Now, let’s focus on the wireless usage. First, I’ll discuss the overall nature of the sound, and then we’ll explore the frequencies in greater detail. The Mark Levinson #5909 delivers a light, airy, and highly detailed sound. It effortlessly brings out the nuances in music, highlighting every little detail to provide a fresh and immersive musical experience. These headphones allow you to hear things that often go unnoticed on many wired headphones, and that’s truly impressive.


Bass frequencies are handled carefully, maintaining a natural and fast sound without adding unnecessary weight. The headphones are versatile across genres, with just the right amount of bass for a balanced listening experience. If you prefer a bit more rumble, you can switch to enhanced mode in the app for a bass boost that even bass lovers will appreciate. The mid frequencies offer an impressive soundstage for semi-open headphones, delivering natural timbres without any clutter or harshness. Each instrument is well-separated, allowing you to hear every detail clearly. High frequencies feature a subtle accent that enhances details without overshadowing the mids. These headphones excel in microcontrast, capturing nuances like the performer’s breath or the bow of a violin with exceptional clarity and realism.

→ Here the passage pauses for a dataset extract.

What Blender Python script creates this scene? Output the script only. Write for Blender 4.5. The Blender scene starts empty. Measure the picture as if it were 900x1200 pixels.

Mark Levinson has really made a mark in the market with their first-ever headphones. They are definitely giving tough competition to other brands when it comes to the best wireless headphones. Personally, I was quite impressed with the choice of materials, the way they are put together, and the overall design. The transparency and noise reduction features work pretty well, although they didn’t completely blow me away. The microphones are of good quality and I have no complaints about them. Now, let’s talk about the sound. It’s simply amazing – crisp, detailed, and well-balanced. You even have the option to adjust the bass frequencies to your liking or even reduce them if you prefer. The only downside for me is the size and weight of the headphones. They do feel a bit heavy during the initial hours of use, but you can definitely get used to it over time.